On June 25, the Natural Sciences and Engineering Research Council of Canada (NSERC) and the German Federal Ministry of Education and Research (Bundesministerium für Bildung und Forschung, or BMBF) announced an investment of $1 million ($500,000 from NSERC and $500,000 from BMBF) through the joint Canada-Germany call for projects on hydrogen technologies. Ten projects were funded, including one for McGill’s Catalytic and Plasma Process Engineering (CPPE) group headed by Professors Sylvain Coulombe and Jan Kopyscinski, and the Energy Systems (CES) and Chemical Technology laboratories headed by Professors Hartmut Spliethoff and Olaf Hinrichsen at the TUM.

The CPPE group develops unique plasma-catalysis reactors. The CES group focuses on energy system modeling and reactor scale-up. The Chemical Technology laboratory has studied the dynamics of transitioning to renewable energy supplies and integrating ammonia into alternative energy systems. Together they bring complementary scientific and engineering expertise, as well as successful experience in technology transfer to industry, to the challenge.

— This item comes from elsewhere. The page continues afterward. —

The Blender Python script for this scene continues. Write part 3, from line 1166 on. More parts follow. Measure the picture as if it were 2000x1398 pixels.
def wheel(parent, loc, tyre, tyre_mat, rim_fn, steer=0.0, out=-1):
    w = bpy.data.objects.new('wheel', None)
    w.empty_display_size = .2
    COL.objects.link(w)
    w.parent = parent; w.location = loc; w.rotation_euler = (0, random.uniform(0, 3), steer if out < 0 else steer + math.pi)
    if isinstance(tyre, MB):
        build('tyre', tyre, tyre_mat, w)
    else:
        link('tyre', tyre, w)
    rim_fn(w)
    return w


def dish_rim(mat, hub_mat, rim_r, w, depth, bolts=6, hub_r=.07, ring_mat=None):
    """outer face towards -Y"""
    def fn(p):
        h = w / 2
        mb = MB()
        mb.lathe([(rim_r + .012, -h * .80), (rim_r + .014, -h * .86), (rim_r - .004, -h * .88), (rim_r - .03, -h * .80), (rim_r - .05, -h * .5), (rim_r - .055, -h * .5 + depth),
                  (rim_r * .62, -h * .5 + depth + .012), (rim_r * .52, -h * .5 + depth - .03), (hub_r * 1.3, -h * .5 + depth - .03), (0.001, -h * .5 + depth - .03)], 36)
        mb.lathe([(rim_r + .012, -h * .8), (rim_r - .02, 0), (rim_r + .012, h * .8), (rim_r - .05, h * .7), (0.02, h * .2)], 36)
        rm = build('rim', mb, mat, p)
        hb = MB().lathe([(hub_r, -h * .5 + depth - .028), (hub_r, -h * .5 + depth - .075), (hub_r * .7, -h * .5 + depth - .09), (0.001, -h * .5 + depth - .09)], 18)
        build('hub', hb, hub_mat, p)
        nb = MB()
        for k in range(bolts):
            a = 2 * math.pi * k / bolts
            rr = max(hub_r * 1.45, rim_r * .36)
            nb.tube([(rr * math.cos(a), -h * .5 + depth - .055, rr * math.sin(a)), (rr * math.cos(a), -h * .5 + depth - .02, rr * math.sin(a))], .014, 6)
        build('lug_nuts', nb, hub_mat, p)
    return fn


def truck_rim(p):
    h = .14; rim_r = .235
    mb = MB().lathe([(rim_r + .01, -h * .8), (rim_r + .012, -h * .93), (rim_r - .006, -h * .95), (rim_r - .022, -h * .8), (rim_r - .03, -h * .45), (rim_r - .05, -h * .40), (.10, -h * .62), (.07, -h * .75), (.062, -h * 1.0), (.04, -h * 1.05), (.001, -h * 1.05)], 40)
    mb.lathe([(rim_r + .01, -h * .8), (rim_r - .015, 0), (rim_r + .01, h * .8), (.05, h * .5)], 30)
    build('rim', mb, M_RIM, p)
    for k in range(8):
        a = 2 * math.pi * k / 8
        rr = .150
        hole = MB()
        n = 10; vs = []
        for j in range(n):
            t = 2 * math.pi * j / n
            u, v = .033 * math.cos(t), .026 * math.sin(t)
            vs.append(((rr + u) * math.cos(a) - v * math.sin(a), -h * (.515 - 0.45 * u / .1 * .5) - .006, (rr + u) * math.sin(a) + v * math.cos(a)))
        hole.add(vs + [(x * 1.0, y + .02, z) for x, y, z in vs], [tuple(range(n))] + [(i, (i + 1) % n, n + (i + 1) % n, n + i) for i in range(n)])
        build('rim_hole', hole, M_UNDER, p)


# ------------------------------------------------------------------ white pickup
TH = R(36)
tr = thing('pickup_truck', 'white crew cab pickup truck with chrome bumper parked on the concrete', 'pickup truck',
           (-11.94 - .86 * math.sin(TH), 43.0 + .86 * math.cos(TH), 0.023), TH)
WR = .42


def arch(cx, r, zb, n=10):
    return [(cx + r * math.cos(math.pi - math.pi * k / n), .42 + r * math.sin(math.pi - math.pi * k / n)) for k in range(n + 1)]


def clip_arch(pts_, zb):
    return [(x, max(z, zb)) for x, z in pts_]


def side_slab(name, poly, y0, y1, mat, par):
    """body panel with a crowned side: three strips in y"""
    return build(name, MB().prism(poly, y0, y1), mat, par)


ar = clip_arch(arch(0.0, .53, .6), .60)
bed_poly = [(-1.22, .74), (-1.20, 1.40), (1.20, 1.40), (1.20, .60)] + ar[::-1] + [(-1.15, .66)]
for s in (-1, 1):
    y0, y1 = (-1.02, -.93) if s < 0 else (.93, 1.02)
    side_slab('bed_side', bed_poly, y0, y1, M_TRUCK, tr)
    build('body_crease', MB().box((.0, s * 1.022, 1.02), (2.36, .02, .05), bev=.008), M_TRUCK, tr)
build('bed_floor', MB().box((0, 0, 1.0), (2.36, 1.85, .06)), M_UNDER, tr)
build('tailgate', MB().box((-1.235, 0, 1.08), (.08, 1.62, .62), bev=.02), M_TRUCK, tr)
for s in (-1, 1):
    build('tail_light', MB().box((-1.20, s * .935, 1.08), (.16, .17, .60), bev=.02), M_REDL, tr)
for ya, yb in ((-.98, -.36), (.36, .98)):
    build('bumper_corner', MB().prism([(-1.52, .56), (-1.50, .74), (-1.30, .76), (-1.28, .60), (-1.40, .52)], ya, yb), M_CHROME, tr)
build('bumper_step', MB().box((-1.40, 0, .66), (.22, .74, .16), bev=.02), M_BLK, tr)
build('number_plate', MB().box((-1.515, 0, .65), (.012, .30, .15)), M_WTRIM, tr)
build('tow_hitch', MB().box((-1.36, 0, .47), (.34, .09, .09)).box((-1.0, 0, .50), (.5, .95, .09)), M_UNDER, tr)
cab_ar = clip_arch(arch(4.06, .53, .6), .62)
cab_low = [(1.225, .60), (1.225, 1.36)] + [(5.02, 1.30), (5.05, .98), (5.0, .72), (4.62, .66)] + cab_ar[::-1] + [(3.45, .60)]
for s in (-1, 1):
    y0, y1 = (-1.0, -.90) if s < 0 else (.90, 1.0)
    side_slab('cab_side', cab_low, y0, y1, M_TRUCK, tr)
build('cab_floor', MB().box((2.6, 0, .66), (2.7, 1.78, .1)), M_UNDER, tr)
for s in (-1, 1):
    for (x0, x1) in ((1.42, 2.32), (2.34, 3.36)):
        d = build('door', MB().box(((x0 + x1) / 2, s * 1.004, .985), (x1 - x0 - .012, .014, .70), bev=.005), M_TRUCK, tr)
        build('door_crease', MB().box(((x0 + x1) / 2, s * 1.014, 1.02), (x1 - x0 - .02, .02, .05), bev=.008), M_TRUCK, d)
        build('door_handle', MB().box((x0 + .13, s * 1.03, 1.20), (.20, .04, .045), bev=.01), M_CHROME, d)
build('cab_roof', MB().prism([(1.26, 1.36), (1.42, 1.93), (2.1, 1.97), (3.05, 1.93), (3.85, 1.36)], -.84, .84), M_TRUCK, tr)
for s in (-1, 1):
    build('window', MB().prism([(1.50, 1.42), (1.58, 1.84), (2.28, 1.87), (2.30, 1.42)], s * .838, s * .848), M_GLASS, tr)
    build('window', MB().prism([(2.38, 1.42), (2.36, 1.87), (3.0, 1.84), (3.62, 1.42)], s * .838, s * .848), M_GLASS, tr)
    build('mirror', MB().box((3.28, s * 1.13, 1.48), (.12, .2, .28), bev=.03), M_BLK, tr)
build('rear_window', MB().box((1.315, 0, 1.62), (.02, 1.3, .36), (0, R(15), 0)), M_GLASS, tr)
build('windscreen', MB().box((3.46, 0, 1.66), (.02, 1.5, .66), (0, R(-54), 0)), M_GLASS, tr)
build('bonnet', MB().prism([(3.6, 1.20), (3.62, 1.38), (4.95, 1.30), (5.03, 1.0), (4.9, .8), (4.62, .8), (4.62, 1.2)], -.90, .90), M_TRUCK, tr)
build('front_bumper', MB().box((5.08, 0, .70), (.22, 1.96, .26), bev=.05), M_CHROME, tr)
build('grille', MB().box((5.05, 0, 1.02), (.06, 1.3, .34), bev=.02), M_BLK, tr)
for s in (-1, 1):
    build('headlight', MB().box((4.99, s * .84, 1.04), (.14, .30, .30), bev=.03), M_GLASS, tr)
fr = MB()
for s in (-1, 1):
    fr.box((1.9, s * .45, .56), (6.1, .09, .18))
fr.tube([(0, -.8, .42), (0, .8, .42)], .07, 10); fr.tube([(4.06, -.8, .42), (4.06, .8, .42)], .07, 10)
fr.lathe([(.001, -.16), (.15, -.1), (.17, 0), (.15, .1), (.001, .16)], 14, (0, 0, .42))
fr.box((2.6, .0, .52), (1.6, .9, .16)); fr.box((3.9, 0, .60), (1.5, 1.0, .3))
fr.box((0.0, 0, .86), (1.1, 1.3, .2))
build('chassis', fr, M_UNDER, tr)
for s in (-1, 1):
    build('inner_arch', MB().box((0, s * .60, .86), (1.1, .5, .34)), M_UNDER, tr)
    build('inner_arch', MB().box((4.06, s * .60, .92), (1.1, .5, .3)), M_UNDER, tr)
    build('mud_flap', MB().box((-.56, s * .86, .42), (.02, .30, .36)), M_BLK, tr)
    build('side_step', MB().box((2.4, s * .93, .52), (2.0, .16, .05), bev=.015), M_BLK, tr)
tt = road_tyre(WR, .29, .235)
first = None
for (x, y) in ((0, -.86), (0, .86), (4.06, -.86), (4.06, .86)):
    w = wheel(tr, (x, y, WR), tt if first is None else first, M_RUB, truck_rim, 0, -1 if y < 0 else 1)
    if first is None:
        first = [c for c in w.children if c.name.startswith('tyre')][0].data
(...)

With an initial investment of $50,000 from NSERC and the BMBF, the groups will investigate a novel scalable approach for the plasma-catalytic conversion of hydrogen and nitrogen to ammonia. Renewable electricity, nitrogen from air and hydrogen from water, are the only inputs to the process. The researchers’ goal is to combine the extreme chemical reactivity of the plasma and the multiple functions of the catalyst into an energy-and material-efficient reactor capable of displacing fossil fuel-based technology. This conversion to “green” ammonia could pave a more sustainable path for ammonia production, including the possibility of installing compact all-electric and on-demand ammonia synthesis plants wherever water, air and renewable electricity are available.

Research in this area supports the objectives established in the Natural Resources Canada strategic plan, Hydrogen Strategy for Canada – Seizing the Opportunities for Hydrogen, launched in December 2020, with the stated objective to set the country on the path to meet the net-zero climate change goal by 2050.

“By decarbonizing the ammonia production process, there is huge potential for Canada to become a strong green ammonia exporter as part of its Hydrogen Strategy, which will not only contribute to climate change goals, but also create jobs and exportable high-value products from renewable electricity”, explains Coulombe. “Fundamental research, together with McGill’s and TUM’s unique engineering expertise, can help to maximize Canada's and Germany's investments in green ammonia production technologies, as well position both countries to become technology leaders in this key area of green hydrogen utilization.”

Portions of the NSERC-BMBF grant will enable necessary upgrades to the catalytic plate reactor located at McGill, as well as the costs of a McGill research trainee exchange and workshop, whereby students will undertake research at the TUM. On the strength of their initial results, the researchers hope to obtain additional funding to support a longer-term research endeavor and attract industrial partners to implement the technology. This vision for impactful collaborative research and development and technology transfer is a cornerstone of the recently created McGill Centre for Innovation in Storage and Conversion of Energy.